Disaster-Prone Pacific to Address the Future of Humanitarian Relief

More than 140 delegates from across the Pacific have gathered in Auckland to discuss the future of humanitarian action in the region. Co-chaired by Australia, New Zealand and the United Nations Office for the Coordination of Humanitarian Affairs (UNOCHA), the Pacific is the seventh of eight regional consultations being held ahead of the first World Humanitarian Summit in Istanbul in May 2016.

“Humanitarian needs are on the rise around the world and across the Pacific. It is critical that we find more efficient and effective ways of meeting people’s needs, building their resilience, and reducing disaster risk,” said Stephen O’Brien, the United Nations Under-Secretary-General of Humanitarian Affairs and Emergency Relief Coordinator. “More people are affected by disasters, more frequently, and for longer than in previous decades.

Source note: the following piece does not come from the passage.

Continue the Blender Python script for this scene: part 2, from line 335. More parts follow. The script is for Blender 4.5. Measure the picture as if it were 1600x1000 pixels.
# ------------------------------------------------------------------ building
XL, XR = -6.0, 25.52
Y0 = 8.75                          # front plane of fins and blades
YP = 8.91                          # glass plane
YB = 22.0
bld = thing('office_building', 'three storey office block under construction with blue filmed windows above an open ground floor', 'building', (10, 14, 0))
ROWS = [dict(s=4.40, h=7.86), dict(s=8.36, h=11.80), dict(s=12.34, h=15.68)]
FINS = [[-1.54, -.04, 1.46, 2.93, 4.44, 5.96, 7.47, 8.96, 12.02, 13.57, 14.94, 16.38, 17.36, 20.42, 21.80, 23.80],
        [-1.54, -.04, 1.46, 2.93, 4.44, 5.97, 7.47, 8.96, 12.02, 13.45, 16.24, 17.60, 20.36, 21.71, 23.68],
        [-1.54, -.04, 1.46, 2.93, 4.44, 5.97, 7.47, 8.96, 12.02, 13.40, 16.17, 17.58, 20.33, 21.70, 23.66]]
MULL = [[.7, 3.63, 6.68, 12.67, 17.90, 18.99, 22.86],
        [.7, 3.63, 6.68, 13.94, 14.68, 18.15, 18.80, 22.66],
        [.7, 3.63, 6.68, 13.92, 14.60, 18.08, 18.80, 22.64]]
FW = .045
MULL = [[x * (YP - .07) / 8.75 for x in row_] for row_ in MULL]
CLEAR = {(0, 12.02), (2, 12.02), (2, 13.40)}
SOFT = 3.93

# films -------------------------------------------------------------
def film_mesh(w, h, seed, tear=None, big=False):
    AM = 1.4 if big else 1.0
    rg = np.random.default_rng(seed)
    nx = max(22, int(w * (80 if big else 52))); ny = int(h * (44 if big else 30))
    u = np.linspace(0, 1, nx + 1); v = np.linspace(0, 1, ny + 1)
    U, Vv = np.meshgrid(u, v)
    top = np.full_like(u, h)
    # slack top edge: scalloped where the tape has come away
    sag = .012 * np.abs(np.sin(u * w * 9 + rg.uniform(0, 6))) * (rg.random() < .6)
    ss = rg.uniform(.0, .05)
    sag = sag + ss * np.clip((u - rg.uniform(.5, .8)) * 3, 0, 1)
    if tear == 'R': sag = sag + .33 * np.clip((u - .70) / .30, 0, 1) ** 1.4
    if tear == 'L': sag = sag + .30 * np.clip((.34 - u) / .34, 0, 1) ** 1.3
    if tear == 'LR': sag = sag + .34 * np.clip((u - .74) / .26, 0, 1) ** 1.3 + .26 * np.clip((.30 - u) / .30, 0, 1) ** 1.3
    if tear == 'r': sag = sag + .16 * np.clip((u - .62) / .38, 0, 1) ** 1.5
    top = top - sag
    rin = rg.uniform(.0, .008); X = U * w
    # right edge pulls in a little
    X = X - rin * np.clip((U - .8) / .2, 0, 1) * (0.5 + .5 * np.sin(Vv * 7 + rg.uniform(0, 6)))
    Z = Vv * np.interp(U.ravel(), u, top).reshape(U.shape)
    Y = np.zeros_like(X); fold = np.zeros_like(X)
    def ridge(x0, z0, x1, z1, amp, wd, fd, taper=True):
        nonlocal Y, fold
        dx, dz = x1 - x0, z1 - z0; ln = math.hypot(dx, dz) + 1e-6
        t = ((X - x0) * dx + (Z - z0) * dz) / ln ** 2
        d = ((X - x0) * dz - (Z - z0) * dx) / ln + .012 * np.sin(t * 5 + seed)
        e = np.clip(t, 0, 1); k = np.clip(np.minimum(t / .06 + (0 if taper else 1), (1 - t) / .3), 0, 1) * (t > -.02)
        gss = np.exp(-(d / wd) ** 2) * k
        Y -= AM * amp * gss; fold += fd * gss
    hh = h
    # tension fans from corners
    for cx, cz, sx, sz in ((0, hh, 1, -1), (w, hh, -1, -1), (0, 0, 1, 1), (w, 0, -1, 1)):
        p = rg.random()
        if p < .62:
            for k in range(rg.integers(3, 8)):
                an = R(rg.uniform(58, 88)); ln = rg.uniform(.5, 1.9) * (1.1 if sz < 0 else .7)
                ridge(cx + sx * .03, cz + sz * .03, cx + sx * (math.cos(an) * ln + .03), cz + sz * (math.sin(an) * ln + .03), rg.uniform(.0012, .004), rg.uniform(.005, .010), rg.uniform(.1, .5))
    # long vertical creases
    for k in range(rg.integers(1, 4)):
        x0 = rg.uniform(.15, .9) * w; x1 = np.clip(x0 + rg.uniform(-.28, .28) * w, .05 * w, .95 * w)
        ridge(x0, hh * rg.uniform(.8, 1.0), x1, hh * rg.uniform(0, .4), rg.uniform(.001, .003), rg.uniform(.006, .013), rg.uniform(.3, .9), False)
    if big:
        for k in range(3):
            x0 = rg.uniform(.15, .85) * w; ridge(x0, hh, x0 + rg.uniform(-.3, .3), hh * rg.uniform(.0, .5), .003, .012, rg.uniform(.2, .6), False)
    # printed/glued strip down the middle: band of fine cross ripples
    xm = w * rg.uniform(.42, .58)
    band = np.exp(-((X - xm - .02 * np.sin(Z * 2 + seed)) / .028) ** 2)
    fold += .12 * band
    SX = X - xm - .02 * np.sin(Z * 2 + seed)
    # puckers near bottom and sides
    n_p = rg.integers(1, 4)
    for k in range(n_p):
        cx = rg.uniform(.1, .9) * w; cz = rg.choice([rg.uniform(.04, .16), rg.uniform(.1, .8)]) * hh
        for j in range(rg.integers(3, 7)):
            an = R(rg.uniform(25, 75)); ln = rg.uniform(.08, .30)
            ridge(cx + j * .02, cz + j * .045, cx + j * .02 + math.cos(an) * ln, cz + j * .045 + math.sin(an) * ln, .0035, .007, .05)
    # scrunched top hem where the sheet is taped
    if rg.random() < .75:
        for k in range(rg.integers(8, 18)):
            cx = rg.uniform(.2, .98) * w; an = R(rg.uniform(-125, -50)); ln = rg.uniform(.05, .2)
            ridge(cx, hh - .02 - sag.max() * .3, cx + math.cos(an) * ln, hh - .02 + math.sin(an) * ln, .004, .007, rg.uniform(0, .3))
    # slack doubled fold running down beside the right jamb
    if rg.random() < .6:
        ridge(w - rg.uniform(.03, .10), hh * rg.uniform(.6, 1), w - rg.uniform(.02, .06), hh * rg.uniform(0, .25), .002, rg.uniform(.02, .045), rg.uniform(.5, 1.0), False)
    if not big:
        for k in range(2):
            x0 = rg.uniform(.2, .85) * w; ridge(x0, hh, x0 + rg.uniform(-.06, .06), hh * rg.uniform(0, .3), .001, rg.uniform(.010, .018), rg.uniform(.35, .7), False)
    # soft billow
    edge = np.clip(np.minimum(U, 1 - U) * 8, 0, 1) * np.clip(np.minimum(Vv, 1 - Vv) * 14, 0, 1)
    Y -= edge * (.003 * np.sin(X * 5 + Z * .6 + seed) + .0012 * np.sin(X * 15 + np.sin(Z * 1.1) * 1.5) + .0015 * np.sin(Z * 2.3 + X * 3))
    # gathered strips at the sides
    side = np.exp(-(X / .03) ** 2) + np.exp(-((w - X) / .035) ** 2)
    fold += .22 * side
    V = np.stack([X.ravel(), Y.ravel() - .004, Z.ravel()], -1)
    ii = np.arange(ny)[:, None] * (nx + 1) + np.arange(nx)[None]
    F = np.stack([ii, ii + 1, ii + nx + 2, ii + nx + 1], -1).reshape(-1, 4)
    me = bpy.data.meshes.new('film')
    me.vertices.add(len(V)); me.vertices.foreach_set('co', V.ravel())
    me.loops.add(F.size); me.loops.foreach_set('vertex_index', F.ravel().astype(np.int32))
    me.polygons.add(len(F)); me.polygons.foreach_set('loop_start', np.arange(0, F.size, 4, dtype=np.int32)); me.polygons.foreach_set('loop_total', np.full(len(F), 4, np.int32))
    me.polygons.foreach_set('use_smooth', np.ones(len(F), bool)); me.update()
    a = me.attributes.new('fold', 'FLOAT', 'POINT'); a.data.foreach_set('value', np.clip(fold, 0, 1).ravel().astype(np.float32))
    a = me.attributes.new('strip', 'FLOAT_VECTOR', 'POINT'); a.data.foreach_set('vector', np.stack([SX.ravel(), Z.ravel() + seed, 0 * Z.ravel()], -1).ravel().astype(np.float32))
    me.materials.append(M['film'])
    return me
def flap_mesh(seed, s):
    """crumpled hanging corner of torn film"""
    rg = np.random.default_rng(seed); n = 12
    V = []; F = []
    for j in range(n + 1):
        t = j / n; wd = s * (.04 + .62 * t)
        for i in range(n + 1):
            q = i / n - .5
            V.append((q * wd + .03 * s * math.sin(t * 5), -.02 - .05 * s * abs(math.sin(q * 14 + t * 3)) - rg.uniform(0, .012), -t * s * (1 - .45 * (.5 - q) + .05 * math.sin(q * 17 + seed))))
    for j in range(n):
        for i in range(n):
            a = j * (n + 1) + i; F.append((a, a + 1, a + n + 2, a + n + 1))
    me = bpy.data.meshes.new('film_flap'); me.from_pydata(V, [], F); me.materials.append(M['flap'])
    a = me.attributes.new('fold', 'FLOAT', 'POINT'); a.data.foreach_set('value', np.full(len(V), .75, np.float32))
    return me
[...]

At the same time, humanity is dealing with new challenges, such as climate change –an urgent concern for many low-lying and coastal communities in the Pacific.” Ahead of the meeting, extensive consultations were held across the region to identify the priority humanitarian issues to be discussed. More than 1,400 people were consulted in 17 Pacific countries. Attendees at the meeting in Auckland include representatives of disaster-affected communities, civil society, governments, international aid agencies, the United Nations, Red Cross, academia and the private sector in the Pacific.

Two major disasters impacted the region during the consultation process – Tropical Cyclone Pam and Typhoon Maysak – which caused extensive damage and destruction in many small island nations, including Vanuatu, Tuvalu, Kiribati, Solomon Islands, and the Federated States of Micronesia. “Recent disasters have underscored the importance of using the lessons learned from community resilience and preparedness in the Pacific to shape a new way forward,” Mr O’Brien said. “Pacific Island countries and territories suffer average disaster damages of more than US$280 million every year, making this an important economic issue, as well as a humanitarian one for the region.”

The meeting will conclude on 2 July with a set of recommendations to feed into the global process and carry forward in the region. Other attendees include, Prime Minister Enele Sopoaga of Tuvalu, President Anote Tong of Kiribati, Helen Clark, Administrator of the United Nations Development Programme, Ertharin Cousin, the Executive Director of the World Food Programme, Julie Bishop, Minister for Foreign Affairs of Australia, and Murray McCully, Minister of Foreign Affairs of New Zealand.